A new assessment from His Majesty’s Treasury has confirmed what geophysicists have long suspected: the granite batholiths beneath Cornwall and the deep sedimentary basins of the North Sea hold enough geothermal energy to power British industry for centuries. The report, circulated to cabinet ministers this morning, characterises the resource as “transformative” and suggests that levellised costs could undercut offshore wind by 2030.
For decades, geothermal has been the quiet cousin of renewables. While solar and wind captured headlines and subsidies, the heat beneath our feet was dismissed as a niche technology, viable only in volcanically active regions such as Iceland or Kenya. But recent advances in horizontal drilling and closed-loop heat exchange, borrowed directly from shale gas extraction, have changed the calculus. The Treasury’s analysis models a scenario in which deep geothermal provides 50 GW of baseload capacity by 2040. That is roughly half the UK’s current electricity demand.
The physics is straightforward. Below 5 kilometres, rock temperatures exceed 150 degrees Celsius. Circulate water through a sealed system of fractures and you bring that heat to the surface. Flash it to steam and drive a turbine. No carbon dioxide. No intermittency. No dependency on weather patterns. The Earth’s internal heat flux is a nuclear reactor wrapped in stone, and we are finally learning how to tap it.
The Treasury’s enthusiasm stems from two specific variables. First, the geological endowment. The Cornubian batholith, a 250-million-year-old granite intrusion extending from Cornwall to Devon, is exceptionally hot and permeable. The East Yorkshire basin, meanwhile, offers deep saline aquifers at pressures ideal for binary cycle plants. Second, the declining cost curve. Drilling costs have fallen by 40 per cent since 2015, driven by technology transfer from the oil and gas sector. The Treasury estimates a capital expenditure of £8 million per MW installed, comparable to onshore wind.
For British industry, the implications are profound. High-temperature process heat is the single largest source of industrial emissions. Cement, steel, chemicals and glass require sustained temperatures that solar cannot provide and biomass struggles to maintain. Geothermal offers a direct thermal substitute: pipe hot brine from 5,000 metres straight into a factory’s steam network. The Treasury calculates that a single deep geothermal well could supply a major chemical plant with heat for 40 years.
There are, of course, barriers. The initial exploration risk remains high. Drilling a 6-kilometre well costs £15 million and there is no guarantee of sufficient permeability. The Treasury proposes a ‘geothermal insurance’ fund under the UK Infrastructure Bank, absorbing the geological risk so that private capital can follow. Regulation also needs updating: the current licensing framework treats geothermal as mining, not energy. A dedicated Geothermal Act, expected in the next King’s Speech, would streamline permits and grant access to the seabed for offshore projects.
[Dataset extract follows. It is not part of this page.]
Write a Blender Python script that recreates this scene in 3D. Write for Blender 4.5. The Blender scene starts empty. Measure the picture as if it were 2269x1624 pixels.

The environmental community is broadly supportive, though concerns exist about induced seismicity. The British Geological Survey has monitored small seismic events associated with geothermal stimulation in Cornwall, none exceeding magnitude 2.0. Closed-loop systems, which never contact the rock directly, eliminate this risk entirely. Several start-ups are now piloting fully sealed ‘coaxial’ heat exchangers that require no fracturing.
The clock is ticking. Every month of delay means another 20 million tonnes of CO2 from industrial gas burners. The Treasury’s language is unusually direct: “This is not a long-term option. It is an immediate opportunity.” The Granite beneath our feet is not benevolent or malevolent. It simply is. But it holds energy, and that energy can replace carbon. That is the only calculation that matters.